* Given task:
Drop the pictures, then extract the listing word for word.

* Data excerpt:
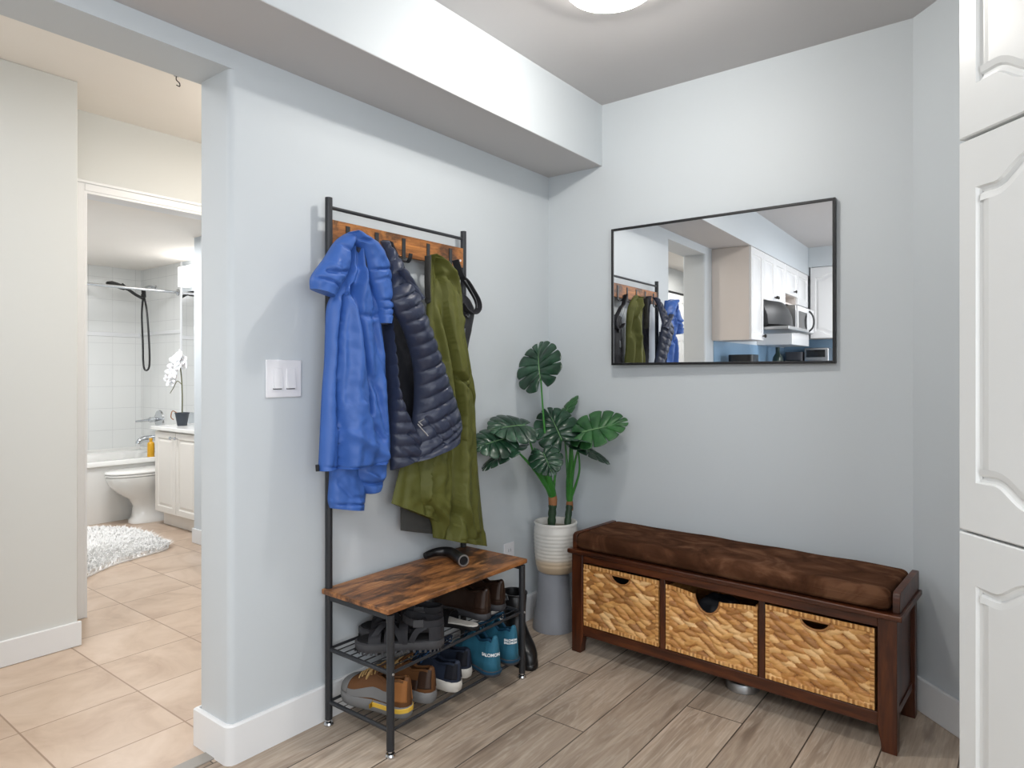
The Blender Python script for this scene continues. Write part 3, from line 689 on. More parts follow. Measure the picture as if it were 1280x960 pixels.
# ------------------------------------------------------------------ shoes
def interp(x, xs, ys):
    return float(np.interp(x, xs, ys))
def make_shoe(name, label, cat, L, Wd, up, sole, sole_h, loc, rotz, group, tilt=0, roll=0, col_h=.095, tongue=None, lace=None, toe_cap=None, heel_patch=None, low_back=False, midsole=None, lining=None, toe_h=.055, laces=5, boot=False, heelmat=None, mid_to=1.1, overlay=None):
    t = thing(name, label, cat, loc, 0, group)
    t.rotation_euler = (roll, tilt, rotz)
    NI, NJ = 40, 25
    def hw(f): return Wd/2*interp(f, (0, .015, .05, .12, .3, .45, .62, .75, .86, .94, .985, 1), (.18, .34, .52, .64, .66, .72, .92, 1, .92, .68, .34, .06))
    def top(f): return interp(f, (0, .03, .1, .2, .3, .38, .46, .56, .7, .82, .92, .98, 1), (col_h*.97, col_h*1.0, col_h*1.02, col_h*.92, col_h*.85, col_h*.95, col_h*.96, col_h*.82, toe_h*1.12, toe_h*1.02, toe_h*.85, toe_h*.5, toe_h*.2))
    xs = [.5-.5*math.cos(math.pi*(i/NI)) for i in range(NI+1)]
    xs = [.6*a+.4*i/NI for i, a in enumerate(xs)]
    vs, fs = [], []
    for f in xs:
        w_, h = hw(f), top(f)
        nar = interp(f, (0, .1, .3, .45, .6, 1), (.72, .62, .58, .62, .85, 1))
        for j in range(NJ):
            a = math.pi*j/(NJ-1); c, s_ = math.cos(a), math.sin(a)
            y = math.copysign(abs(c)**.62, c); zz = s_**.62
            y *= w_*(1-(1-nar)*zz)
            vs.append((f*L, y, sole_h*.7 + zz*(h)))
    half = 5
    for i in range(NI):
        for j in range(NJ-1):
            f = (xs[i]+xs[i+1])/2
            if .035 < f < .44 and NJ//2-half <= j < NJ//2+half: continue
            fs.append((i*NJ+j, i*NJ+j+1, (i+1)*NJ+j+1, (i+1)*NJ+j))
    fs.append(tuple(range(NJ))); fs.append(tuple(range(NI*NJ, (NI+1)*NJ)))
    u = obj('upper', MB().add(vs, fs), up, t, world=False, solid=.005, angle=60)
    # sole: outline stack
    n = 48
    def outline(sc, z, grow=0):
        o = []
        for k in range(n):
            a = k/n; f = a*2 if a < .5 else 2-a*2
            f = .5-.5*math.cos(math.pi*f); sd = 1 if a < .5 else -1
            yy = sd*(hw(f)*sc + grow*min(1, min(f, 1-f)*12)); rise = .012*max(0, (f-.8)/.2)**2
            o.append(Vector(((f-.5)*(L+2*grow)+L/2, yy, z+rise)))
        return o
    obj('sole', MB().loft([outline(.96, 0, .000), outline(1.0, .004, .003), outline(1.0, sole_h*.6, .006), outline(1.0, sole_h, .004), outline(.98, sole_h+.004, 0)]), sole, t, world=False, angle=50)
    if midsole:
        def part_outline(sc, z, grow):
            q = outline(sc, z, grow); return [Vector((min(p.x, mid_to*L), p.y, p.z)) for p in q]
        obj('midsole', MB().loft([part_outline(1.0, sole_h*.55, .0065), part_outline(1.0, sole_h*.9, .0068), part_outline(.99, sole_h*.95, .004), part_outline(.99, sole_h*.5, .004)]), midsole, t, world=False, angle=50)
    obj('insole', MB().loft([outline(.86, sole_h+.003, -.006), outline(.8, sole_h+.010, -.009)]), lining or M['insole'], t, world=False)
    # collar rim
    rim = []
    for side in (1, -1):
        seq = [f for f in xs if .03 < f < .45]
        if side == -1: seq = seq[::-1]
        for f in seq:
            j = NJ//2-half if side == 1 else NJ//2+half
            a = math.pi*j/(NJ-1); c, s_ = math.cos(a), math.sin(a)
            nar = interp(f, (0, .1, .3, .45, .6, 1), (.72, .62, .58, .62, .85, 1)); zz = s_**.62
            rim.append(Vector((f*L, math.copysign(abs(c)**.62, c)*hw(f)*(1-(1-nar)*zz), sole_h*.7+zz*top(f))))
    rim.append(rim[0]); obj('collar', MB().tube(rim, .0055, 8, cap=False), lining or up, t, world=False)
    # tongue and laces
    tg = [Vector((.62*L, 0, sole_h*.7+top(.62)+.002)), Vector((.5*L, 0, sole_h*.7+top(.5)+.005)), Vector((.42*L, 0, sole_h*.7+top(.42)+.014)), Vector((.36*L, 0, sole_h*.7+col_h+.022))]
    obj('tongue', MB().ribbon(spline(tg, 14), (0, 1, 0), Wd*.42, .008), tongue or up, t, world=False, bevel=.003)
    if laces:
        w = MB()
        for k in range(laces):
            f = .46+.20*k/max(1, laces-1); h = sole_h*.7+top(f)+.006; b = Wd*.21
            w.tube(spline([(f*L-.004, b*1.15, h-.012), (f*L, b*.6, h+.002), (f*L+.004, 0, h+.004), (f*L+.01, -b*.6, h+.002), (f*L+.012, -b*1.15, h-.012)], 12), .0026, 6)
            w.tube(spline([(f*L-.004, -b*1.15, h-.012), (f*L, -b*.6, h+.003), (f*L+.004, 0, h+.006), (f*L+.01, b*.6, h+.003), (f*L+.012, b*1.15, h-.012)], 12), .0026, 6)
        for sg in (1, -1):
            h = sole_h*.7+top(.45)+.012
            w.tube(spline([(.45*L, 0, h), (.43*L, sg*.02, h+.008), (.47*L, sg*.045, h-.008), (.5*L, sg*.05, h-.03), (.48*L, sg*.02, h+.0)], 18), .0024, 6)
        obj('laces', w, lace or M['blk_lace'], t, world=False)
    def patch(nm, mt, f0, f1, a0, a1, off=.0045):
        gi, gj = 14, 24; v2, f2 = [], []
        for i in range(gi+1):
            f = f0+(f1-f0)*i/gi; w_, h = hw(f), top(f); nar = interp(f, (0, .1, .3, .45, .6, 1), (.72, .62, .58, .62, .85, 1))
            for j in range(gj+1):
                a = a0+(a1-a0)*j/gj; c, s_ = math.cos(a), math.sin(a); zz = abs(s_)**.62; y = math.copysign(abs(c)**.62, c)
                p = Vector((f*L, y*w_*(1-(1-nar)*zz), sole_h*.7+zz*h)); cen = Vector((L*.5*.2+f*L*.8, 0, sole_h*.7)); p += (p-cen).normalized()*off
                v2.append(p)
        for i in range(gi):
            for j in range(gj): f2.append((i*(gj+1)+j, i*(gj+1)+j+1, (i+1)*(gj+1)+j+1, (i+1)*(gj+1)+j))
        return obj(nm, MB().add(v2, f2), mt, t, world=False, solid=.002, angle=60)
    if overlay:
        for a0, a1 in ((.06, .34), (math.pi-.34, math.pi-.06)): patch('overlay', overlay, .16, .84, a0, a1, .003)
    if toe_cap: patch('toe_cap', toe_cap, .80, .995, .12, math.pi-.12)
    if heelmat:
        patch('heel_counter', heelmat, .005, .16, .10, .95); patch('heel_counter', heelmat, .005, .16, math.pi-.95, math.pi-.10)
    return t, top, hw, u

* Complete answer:
The Blender Python script for this scene continues. Write part 3, from line 689 on. More parts follow. Measure the picture as if it were 1280x960 pixels.
# ------------------------------------------------------------------ shoes
def interp(x, xs, ys):
    return float(np.interp(x, xs, ys))
def make_shoe(name, label, cat, L, Wd, up, sole, sole_h, loc, rotz, group, tilt=0, roll=0, col_h=.095, tongue=None, lace=None, toe_cap=None, heel_patch=None, low_back=False, midsole=None, lining=None, toe_h=.055, laces=5, boot=False, heelmat=None, mid_to=1.1, overlay=None):
    t = thing(name, label, cat, loc, 0, group)
    t.rotation_euler = (roll, tilt, rotz)
    NI, NJ = 40, 25
    def hw(f): return Wd/2*interp(f, (0, .015, .05, .12, .3, .45, .62, .75, .86, .94, .985, 1), (.18, .34, .52, .64, .66, .72, .92, 1, .92, .68, .34, .06))
    def top(f): return interp(f, (0, .03, .1, .2, .3, .38, .46, .56, .7, .82, .92, .98, 1), (col_h*.97, col_h*1.0, col_h*1.02, col_h*.92, col_h*.85, col_h*.95, col_h*.96, col_h*.82, toe_h*1.12, toe_h*1.02, toe_h*.85, toe_h*.5, toe_h*.2))
    xs = [.5-.5*math.cos(math.pi*(i/NI)) for i in range(NI+1)]
    xs = [.6*a+.4*i/NI for i, a in enumerate(xs)]
    vs, fs = [], []
    for f in xs:
        w_, h = hw(f), top(f)
        nar = interp(f, (0, .1, .3, .45, .6, 1), (.72, .62, .58, .62, .85, 1))
        for j in range(NJ):
            a = math.pi*j/(NJ-1); c, s_ = math.cos(a), math.sin(a)
            y = math.copysign(abs(c)**.62, c); zz = s_**.62
            y *= w_*(1-(1-nar)*zz)
            vs.append((f*L, y, sole_h*.7 + zz*(h)))
    half = 5
    for i in range(NI):
        for j in range(NJ-1):
            f = (xs[i]+xs[i+1])/2
            if .035 < f < .44 and NJ//2-half <= j < NJ//2+half: continue
            fs.append((i*NJ+j, i*NJ+j+1, (i+1)*NJ+j+1, (i+1)*NJ+j))
    fs.append(tuple(range(NJ))); fs.append(tuple(range(NI*NJ, (NI+1)*NJ)))
    u = obj('upper', MB().add(vs, fs), up, t, world=False, solid=.005, angle=60)
    # sole: outline stack
    n = 48
    def outline(sc, z, grow=0):
        o = []
        for k in range(n):
            a = k/n; f = a*2 if a < .5 else 2-a*2
            f = .5-.5*math.cos(math.pi*f); sd = 1 if a < .5 else -1
            yy = sd*(hw(f)*sc + grow*min(1, min(f, 1-f)*12)); rise = .012*max(0, (f-.8)/.2)**2
            o.append(Vector(((f-.5)*(L+2*grow)+L/2, yy, z+rise)))
        return o
    obj('sole', MB().loft([outline(.96, 0, .000), outline(1.0, .004, .003), outline(1.0, sole_h*.6, .006), outline(1.0, sole_h, .004), outline(.98, sole_h+.004, 0)]), sole, t, world=False, angle=50)
    if midsole:
        def part_outline(sc, z, grow):
            q = outline(sc, z, grow); return [Vector((min(p.x, mid_to*L), p.y, p.z)) for p in q]
        obj('midsole', MB().loft([part_outline(1.0, sole_h*.55, .0065), part_outline(1.0, sole_h*.9, .0068), part_outline(.99, sole_h*.95, .004), part_outline(.99, sole_h*.5, .004)]), midsole, t, world=False, angle=50)
    obj('insole', MB().loft([outline(.86, sole_h+.003, -.006), outline(.8, sole_h+.010, -.009)]), lining or M['insole'], t, world=False)
    # collar rim
    rim = []
    for side in (1, -1):
        seq = [f for f in xs if .03 < f < .45]
        if side == -1: seq = seq[::-1]
        for f in seq:
            j = NJ//2-half if side == 1 else NJ//2+half
            a = math.pi*j/(NJ-1); c, s_ = math.cos(a), math.sin(a)
            nar = interp(f, (0, .1, .3, .45, .6, 1), (.72, .62, .58, .62, .85, 1)); zz = s_**.62
            rim.append(Vector((f*L, math.copysign(abs(c)**.62, c)*hw(f)*(1-(1-nar)*zz), sole_h*.7+zz*top(f))))
    rim.append(rim[0]); obj('collar', MB().tube(rim, .0055, 8, cap=False), lining or up, t, world=False)
    # tongue and laces
    tg = [Vector((.62*L, 0, sole_h*.7+top(.62)+.002)), Vector((.5*L, 0, sole_h*.7+top(.5)+.005)), Vector((.42*L, 0, sole_h*.7+top(.42)+.014)), Vector((.36*L, 0, sole_h*.7+col_h+.022))]
    obj('tongue', MB().ribbon(spline(tg, 14), (0, 1, 0), Wd*.42, .008), tongue or up, t, world=False, bevel=.003)
    if laces:
        w = MB()
        for k in range(laces):
            f = .46+.20*k/max(1, laces-1); h = sole_h*.7+top(f)+.006; b = Wd*.21
            w.tube(spline([(f*L-.004, b*1.15, h-.012), (f*L, b*.6, h+.002), (f*L+.004, 0, h+.004), (f*L+.01, -b*.6, h+.002), (f*L+.012, -b*1.15, h-.012)], 12), .0026, 6)
            w.tube(spline([(f*L-.004, -b*1.15, h-.012), (f*L, -b*.6, h+.003), (f*L+.004, 0, h+.006), (f*L+.01, b*.6, h+.003), (f*L+.012, b*1.15, h-.012)], 12), .0026, 6)
        for sg in (1, -1):
            h = sole_h*.7+top(.45)+.012
            w.tube(spline([(.45*L, 0, h), (.43*L, sg*.02, h+.008), (.47*L, sg*.045, h-.008), (.5*L, sg*.05, h-.03), (.48*L, sg*.02, h+.0)], 18), .0024, 6)
        obj('laces', w, lace or M['blk_lace'], t, world=False)
    def patch(nm, mt, f0, f1, a0, a1, off=.0045):
        gi, gj = 14, 24; v2, f2 = [], []
        for i in range(gi+1):
            f = f0+(f1-f0)*i/gi; w_, h = hw(f), top(f); nar = interp(f, (0, .1, .3, .45, .6, 1), (.72, .62, .58, .62, .85, 1))
            for j in range(gj+1):
                a = a0+(a1-a0)*j/gj; c, s_ = math.cos(a), math.sin(a); zz = abs(s_)**.62; y = math.copysign(abs(c)**.62, c)
                p = Vector((f*L, y*w_*(1-(1-nar)*zz), sole_h*.7+zz*h)); cen = Vector((L*.5*.2+f*L*.8, 0, sole_h*.7)); p += (p-cen).normalized()*off
                v2.append(p)
        for i in range(gi):
            for j in range(gj): f2.append((i*(gj+1)+j, i*(gj+1)+j+1, (i+1)*(gj+1)+j+1, (i+1)*(gj+1)+j))
        return obj(nm, MB().add(v2, f2), mt, t, world=False, solid=.002, angle=60)
    if overlay:
        for a0, a1 in ((.06, .34), (math.pi-.34, math.pi-.06)): patch('overlay', overlay, .16, .84, a0, a1, .003)
    if toe_cap: patch('toe_cap', toe_cap, .80, .995, .12, math.pi-.12)
    if heelmat:
        patch('heel_counter', heelmat, .005, .16, .10, .95); patch('heel_counter', heelmat, .005, .16, math.pi-.95, math.pi-.10)
    return t, top, hw, u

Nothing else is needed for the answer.